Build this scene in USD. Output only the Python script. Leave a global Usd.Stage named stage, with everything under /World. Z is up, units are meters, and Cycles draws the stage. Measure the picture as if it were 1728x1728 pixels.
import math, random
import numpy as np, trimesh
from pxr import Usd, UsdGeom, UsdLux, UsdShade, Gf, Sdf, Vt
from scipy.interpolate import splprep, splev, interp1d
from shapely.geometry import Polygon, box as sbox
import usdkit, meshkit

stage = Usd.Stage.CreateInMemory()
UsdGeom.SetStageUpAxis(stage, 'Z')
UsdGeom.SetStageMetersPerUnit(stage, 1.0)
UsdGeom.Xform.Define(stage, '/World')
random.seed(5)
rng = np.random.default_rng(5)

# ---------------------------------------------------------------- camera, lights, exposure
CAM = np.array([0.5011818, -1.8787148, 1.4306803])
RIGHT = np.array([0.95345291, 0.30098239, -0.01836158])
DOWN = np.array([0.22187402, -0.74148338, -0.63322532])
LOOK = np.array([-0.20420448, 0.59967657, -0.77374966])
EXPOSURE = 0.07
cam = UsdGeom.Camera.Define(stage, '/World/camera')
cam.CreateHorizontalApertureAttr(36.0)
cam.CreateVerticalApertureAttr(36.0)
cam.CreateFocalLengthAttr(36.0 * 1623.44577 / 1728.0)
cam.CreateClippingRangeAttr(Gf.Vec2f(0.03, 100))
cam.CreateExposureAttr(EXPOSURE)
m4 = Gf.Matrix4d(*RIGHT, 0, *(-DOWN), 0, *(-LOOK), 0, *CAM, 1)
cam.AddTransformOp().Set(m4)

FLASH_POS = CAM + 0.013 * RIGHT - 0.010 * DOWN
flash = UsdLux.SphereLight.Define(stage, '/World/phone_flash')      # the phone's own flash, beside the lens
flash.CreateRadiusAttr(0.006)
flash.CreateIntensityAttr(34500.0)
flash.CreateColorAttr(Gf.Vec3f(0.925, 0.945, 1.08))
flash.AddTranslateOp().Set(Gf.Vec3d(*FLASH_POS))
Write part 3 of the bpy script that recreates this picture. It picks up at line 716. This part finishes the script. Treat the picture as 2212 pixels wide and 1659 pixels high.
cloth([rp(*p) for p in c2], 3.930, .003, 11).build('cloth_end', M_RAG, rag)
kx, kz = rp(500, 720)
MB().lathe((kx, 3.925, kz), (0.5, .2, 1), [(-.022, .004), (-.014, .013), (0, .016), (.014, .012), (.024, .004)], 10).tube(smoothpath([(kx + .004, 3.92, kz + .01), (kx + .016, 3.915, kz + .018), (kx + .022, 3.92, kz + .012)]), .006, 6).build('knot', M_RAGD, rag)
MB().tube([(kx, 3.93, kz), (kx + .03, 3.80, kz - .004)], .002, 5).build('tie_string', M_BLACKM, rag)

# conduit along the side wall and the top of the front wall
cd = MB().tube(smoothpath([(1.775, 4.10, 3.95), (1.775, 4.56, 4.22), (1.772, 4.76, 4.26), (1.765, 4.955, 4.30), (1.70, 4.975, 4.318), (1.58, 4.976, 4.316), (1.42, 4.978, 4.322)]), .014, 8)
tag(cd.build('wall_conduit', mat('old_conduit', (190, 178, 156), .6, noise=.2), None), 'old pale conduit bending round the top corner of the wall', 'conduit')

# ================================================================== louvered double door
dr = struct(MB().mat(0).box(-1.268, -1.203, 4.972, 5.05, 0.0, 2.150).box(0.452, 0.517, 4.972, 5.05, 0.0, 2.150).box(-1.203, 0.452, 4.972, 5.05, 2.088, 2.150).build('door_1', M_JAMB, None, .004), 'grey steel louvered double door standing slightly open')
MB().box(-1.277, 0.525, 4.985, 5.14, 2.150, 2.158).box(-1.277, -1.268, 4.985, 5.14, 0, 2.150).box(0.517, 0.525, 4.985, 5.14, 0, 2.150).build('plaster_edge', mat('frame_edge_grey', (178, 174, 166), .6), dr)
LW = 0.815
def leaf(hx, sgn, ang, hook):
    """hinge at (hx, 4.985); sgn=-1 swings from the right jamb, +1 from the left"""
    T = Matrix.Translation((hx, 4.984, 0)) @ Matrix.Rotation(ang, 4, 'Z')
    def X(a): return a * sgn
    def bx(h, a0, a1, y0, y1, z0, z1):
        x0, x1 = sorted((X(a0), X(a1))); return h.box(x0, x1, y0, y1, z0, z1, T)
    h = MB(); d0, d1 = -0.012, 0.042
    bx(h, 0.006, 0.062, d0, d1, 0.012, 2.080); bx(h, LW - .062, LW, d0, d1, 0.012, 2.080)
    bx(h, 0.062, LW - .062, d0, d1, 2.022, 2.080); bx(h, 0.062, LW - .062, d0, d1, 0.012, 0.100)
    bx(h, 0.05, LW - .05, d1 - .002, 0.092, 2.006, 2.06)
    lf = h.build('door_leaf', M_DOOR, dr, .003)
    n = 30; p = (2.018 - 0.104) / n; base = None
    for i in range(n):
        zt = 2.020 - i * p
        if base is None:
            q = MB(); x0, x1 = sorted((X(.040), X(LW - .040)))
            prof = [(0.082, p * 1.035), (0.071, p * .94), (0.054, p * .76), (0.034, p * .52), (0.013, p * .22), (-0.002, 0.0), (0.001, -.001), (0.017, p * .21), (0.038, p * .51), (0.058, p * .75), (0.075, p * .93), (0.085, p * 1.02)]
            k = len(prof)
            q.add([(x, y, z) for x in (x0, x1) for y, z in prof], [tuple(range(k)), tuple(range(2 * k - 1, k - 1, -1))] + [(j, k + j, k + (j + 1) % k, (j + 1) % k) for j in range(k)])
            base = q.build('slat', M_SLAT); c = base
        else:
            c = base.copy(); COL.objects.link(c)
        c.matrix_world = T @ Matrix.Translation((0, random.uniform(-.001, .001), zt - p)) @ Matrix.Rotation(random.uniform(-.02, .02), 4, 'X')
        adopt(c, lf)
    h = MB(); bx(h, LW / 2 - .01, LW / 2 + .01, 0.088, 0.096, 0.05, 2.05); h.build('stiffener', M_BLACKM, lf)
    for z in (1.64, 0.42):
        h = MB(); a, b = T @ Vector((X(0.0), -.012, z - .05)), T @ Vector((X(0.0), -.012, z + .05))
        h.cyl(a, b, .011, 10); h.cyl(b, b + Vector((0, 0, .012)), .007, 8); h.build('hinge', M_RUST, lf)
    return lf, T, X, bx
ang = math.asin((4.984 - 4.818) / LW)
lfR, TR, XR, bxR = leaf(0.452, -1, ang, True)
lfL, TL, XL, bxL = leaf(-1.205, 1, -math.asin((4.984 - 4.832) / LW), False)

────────

DIRECTIONS FOR THIS TASK:
Exactly reproduce every line of the records.

COMPLETED EXERCISE:
Build this scene in USD. Output only the Python script. Leave a global Usd.Stage named stage, with everything under /World. Z is up, units are meters, and Cycles draws the stage. Measure the picture as if it were 1728x1728 pixels.
import math, random
import numpy as np, trimesh
from pxr import Usd, UsdGeom, UsdLux, UsdShade, Gf, Sdf, Vt
from scipy.interpolate import splprep, splev, interp1d
from shapely.geometry import Polygon, box as sbox
import usdkit, meshkit

stage = Usd.Stage.CreateInMemory()
UsdGeom.SetStageUpAxis(stage, 'Z')
UsdGeom.SetStageMetersPerUnit(stage, 1.0)
UsdGeom.Xform.Define(stage, '/World')
random.seed(5)
rng = np.random.default_rng(5)

# ---------------------------------------------------------------- camera, lights, exposure
CAM = np.array([0.5011818, -1.8787148, 1.4306803])
RIGHT = np.array([0.95345291, 0.30098239, -0.01836158])
DOWN = np.array([0.22187402, -0.74148338, -0.63322532])
LOOK = np.array([-0.20420448, 0.59967657, -0.77374966])
EXPOSURE = 0.07
cam = UsdGeom.Camera.Define(stage, '/World/camera')
cam.CreateHorizontalApertureAttr(36.0)
cam.CreateVerticalApertureAttr(36.0)
cam.CreateFocalLengthAttr(36.0 * 1623.44577 / 1728.0)
cam.CreateClippingRangeAttr(Gf.Vec2f(0.03, 100))
cam.CreateExposureAttr(EXPOSURE)
m4 = Gf.Matrix4d(*RIGHT, 0, *(-DOWN), 0, *(-LOOK), 0, *CAM, 1)
cam.AddTransformOp().Set(m4)

FLASH_POS = CAM + 0.013 * RIGHT - 0.010 * DOWN
flash = UsdLux.SphereLight.Define(stage, '/World/phone_flash')      # the phone's own flash, beside the lens
flash.CreateRadiusAttr(0.006)
flash.CreateIntensityAttr(34500.0)
flash.CreateColorAttr(Gf.Vec3f(0.925, 0.945, 1.08))
flash.AddTranslateOp().Set(Gf.Vec3d(*FLASH_POS))
Write part 3 of the bpy script that recreates this picture. It picks up at line 716. This part finishes the script. Treat the picture as 2212 pixels wide and 1659 pixels high.
cloth([rp(*p) for p in c2], 3.930, .003, 11).build('cloth_end', M_RAG, rag)
kx, kz = rp(500, 720)
MB().lathe((kx, 3.925, kz), (0.5, .2, 1), [(-.022, .004), (-.014, .013), (0, .016), (.014, .012), (.024, .004)], 10).tube(smoothpath([(kx + .004, 3.92, kz + .01), (kx + .016, 3.915, kz + .018), (kx + .022, 3.92, kz + .012)]), .006, 6).build('knot', M_RAGD, rag)
MB().tube([(kx, 3.93, kz), (kx + .03, 3.80, kz - .004)], .002, 5).build('tie_string', M_BLACKM, rag)

# conduit along the side wall and the top of the front wall
cd = MB().tube(smoothpath([(1.775, 4.10, 3.95), (1.775, 4.56, 4.22), (1.772, 4.76, 4.26), (1.765, 4.955, 4.30), (1.70, 4.975, 4.318), (1.58, 4.976, 4.316), (1.42, 4.978, 4.322)]), .014, 8)
tag(cd.build('wall_conduit', mat('old_conduit', (190, 178, 156), .6, noise=.2), None), 'old pale conduit bending round the top corner of the wall', 'conduit')

# ================================================================== louvered double door
dr = struct(MB().mat(0).box(-1.268, -1.203, 4.972, 5.05, 0.0, 2.150).box(0.452, 0.517, 4.972, 5.05, 0.0, 2.150).box(-1.203, 0.452, 4.972, 5.05, 2.088, 2.150).build('door_1', M_JAMB, None, .004), 'grey steel louvered double door standing slightly open')
MB().box(-1.277, 0.525, 4.985, 5.14, 2.150, 2.158).box(-1.277, -1.268, 4.985, 5.14, 0, 2.150).box(0.517, 0.525, 4.985, 5.14, 0, 2.150).build('plaster_edge', mat('frame_edge_grey', (178, 174, 166), .6), dr)
LW = 0.815
def leaf(hx, sgn, ang, hook):
    """hinge at (hx, 4.985); sgn=-1 swings from the right jamb, +1 from the left"""
    T = Matrix.Translation((hx, 4.984, 0)) @ Matrix.Rotation(ang, 4, 'Z')
    def X(a): return a * sgn
    def bx(h, a0, a1, y0, y1, z0, z1):
        x0, x1 = sorted((X(a0), X(a1))); return h.box(x0, x1, y0, y1, z0, z1, T)
    h = MB(); d0, d1 = -0.012, 0.042
    bx(h, 0.006, 0.062, d0, d1, 0.012, 2.080); bx(h, LW - .062, LW, d0, d1, 0.012, 2.080)
    bx(h, 0.062, LW - .062, d0, d1, 2.022, 2.080); bx(h, 0.062, LW - .062, d0, d1, 0.012, 0.100)
    bx(h, 0.05, LW - .05, d1 - .002, 0.092, 2.006, 2.06)
    lf = h.build('door_leaf', M_DOOR, dr, .003)
    n = 30; p = (2.018 - 0.104) / n; base = None
    for i in range(n):
        zt = 2.020 - i * p
        if base is None:
            q = MB(); x0, x1 = sorted((X(.040), X(LW - .040)))
            prof = [(0.082, p * 1.035), (0.071, p * .94), (0.054, p * .76), (0.034, p * .52), (0.013, p * .22), (-0.002, 0.0), (0.001, -.001), (0.017, p * .21), (0.038, p * .51), (0.058, p * .75), (0.075, p * .93), (0.085, p * 1.02)]
            k = len(prof)
            q.add([(x, y, z) for x in (x0, x1) for y, z in prof], [tuple(range(k)), tuple(range(2 * k - 1, k - 1, -1))] + [(j, k + j, k + (j + 1) % k, (j + 1) % k) for j in range(k)])
            base = q.build('slat', M_SLAT); c = base
        else:
            c = base.copy(); COL.objects.link(c)
        c.matrix_world = T @ Matrix.Translation((0, random.uniform(-.001, .001), zt - p)) @ Matrix.Rotation(random.uniform(-.02, .02), 4, 'X')
        adopt(c, lf)
    h = MB(); bx(h, LW / 2 - .01, LW / 2 + .01, 0.088, 0.096, 0.05, 2.05); h.build('stiffener', M_BLACKM, lf)
    for z in (1.64, 0.42):
        h = MB(); a, b = T @ Vector((X(0.0), -.012, z - .05)), T @ Vector((X(0.0), -.012, z + .05))
        h.cyl(a, b, .011, 10); h.cyl(b, b + Vector((0, 0, .012)), .007, 8); h.build('hinge', M_RUST, lf)
    return lf, T, X, bx
ang = math.asin((4.984 - 4.818) / LW)
lfR, TR, XR, bxR = leaf(0.452, -1, ang, True)
lfL, TL, XL, bxL = leaf(-1.205, 1, -math.asin((4.984 - 4.832) / LW), False)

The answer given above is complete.